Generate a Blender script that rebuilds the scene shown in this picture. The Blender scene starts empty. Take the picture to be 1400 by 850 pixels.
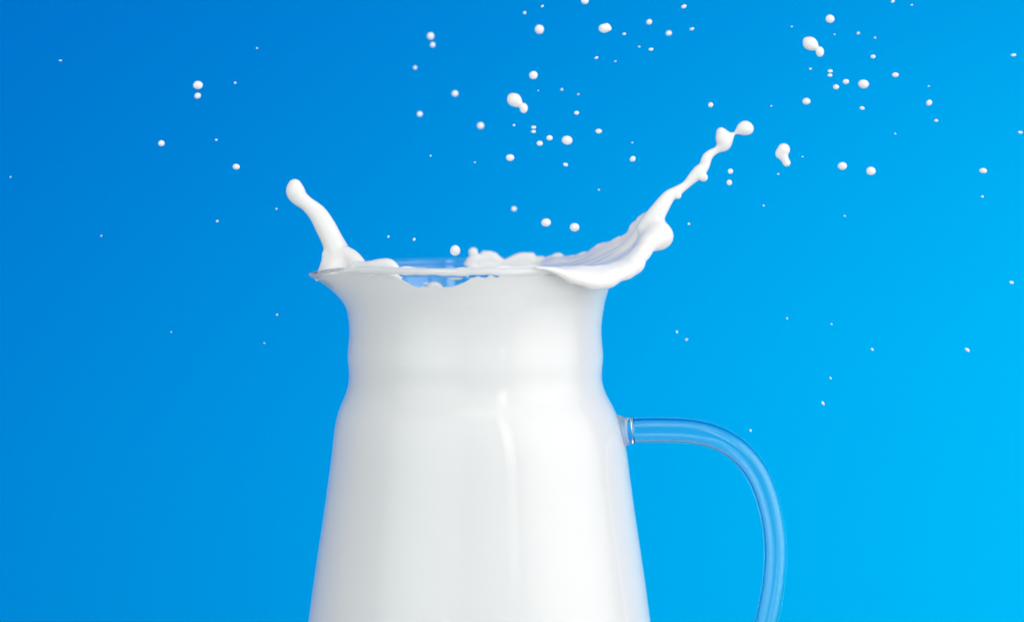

---

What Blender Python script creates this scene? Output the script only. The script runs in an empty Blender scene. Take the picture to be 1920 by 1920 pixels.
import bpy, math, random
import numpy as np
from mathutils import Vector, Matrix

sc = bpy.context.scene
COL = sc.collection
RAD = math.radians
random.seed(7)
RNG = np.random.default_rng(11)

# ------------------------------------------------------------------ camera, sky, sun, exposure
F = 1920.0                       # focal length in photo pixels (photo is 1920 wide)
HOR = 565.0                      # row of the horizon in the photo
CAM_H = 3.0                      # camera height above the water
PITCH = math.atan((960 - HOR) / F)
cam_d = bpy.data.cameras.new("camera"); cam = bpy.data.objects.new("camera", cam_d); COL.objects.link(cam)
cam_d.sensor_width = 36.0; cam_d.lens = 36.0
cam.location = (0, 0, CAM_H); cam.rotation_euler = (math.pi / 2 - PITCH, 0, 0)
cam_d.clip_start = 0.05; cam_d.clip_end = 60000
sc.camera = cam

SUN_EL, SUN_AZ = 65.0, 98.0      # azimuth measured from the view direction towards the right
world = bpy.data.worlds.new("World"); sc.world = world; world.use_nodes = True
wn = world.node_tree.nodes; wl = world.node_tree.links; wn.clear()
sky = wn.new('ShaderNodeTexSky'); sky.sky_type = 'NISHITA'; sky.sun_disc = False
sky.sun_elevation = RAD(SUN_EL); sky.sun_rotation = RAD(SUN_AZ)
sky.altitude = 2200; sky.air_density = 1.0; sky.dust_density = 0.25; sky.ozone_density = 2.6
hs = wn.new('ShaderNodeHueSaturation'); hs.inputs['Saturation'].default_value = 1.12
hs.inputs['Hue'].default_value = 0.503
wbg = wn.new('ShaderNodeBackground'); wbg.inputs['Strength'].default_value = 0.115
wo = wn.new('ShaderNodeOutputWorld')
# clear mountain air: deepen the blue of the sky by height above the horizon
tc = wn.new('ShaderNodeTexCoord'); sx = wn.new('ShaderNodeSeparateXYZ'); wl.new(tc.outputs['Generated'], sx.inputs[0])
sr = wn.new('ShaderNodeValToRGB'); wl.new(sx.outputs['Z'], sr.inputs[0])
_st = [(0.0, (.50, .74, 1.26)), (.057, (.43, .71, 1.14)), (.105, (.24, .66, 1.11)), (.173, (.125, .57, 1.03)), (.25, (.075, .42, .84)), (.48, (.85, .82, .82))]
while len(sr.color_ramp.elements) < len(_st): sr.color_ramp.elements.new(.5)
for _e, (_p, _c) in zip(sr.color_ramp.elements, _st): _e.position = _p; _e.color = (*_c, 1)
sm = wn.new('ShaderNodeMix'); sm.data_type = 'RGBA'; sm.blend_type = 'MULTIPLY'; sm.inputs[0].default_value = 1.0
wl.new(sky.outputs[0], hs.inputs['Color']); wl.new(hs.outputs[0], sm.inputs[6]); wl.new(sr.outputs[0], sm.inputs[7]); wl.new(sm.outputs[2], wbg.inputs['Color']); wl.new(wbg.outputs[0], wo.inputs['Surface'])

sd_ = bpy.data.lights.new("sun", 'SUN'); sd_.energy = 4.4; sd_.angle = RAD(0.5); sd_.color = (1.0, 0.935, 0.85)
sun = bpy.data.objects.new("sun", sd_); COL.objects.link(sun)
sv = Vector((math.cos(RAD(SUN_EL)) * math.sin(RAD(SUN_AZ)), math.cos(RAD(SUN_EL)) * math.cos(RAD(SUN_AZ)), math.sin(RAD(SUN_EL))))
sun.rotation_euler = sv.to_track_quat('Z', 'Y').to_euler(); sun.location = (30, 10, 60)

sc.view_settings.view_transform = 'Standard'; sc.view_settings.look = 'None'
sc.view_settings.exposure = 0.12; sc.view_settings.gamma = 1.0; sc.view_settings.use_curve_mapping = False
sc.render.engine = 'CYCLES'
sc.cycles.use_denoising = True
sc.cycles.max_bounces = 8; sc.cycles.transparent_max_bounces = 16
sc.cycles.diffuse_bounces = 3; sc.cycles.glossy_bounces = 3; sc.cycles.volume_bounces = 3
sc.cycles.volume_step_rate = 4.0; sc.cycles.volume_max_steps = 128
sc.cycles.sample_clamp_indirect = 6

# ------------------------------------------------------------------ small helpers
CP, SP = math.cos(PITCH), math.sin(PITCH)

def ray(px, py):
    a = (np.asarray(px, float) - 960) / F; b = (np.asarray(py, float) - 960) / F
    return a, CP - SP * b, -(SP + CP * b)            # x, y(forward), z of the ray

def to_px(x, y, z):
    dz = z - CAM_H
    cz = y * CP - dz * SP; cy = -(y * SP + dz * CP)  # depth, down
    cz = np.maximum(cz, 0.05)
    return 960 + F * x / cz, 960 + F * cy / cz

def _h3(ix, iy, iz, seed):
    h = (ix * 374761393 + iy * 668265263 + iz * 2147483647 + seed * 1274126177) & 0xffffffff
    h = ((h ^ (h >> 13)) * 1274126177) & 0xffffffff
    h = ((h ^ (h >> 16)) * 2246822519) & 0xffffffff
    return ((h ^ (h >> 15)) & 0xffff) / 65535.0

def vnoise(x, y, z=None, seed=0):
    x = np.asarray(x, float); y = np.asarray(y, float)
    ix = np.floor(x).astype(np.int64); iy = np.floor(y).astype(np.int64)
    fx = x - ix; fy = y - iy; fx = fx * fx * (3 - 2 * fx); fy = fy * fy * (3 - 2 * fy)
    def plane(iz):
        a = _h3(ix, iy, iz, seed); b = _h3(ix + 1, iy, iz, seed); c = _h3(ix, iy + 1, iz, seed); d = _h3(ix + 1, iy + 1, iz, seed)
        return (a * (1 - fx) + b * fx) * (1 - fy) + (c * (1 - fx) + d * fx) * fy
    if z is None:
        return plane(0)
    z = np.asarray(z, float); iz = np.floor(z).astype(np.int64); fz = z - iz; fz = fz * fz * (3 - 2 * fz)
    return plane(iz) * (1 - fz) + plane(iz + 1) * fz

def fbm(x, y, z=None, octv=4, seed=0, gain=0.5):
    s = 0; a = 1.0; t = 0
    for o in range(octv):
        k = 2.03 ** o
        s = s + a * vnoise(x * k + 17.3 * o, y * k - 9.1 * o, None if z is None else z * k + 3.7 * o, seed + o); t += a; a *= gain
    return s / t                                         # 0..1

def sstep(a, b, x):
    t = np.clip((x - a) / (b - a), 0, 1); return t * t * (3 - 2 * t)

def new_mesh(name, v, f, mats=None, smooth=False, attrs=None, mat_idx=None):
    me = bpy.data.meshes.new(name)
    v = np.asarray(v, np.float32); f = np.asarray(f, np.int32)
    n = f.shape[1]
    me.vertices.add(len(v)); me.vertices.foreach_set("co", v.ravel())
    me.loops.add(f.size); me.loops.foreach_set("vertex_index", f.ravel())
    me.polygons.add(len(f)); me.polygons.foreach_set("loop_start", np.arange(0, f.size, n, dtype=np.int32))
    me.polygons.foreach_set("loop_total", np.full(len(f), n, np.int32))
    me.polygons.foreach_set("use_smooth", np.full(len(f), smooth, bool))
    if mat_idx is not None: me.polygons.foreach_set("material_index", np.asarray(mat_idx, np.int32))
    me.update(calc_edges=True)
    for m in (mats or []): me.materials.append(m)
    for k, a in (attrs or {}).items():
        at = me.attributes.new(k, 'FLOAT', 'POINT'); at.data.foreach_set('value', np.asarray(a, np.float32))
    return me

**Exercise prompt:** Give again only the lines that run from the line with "What Blender Python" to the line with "sc.camera = cam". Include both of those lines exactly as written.

**Reply to the task:**
What Blender Python script creates this scene? Output the script only. The script runs in an empty Blender scene. Take the picture to be 1920 by 1920 pixels.
import bpy, math, random
import numpy as np
from mathutils import Vector, Matrix

sc = bpy.context.scene
COL = sc.collection
RAD = math.radians
random.seed(7)
RNG = np.random.default_rng(11)

# ------------------------------------------------------------------ camera, sky, sun, exposure
F = 1920.0                       # focal length in photo pixels (photo is 1920 wide)
HOR = 565.0                      # row of the horizon in the photo
CAM_H = 3.0                      # camera height above the water
PITCH = math.atan((960 - HOR) / F)
cam_d = bpy.data.cameras.new("camera"); cam = bpy.data.objects.new("camera", cam_d); COL.objects.link(cam)
cam_d.sensor_width = 36.0; cam_d.lens = 36.0
cam.location = (0, 0, CAM_H); cam.rotation_euler = (math.pi / 2 - PITCH, 0, 0)
cam_d.clip_start = 0.05; cam_d.clip_end = 60000
sc.camera = cam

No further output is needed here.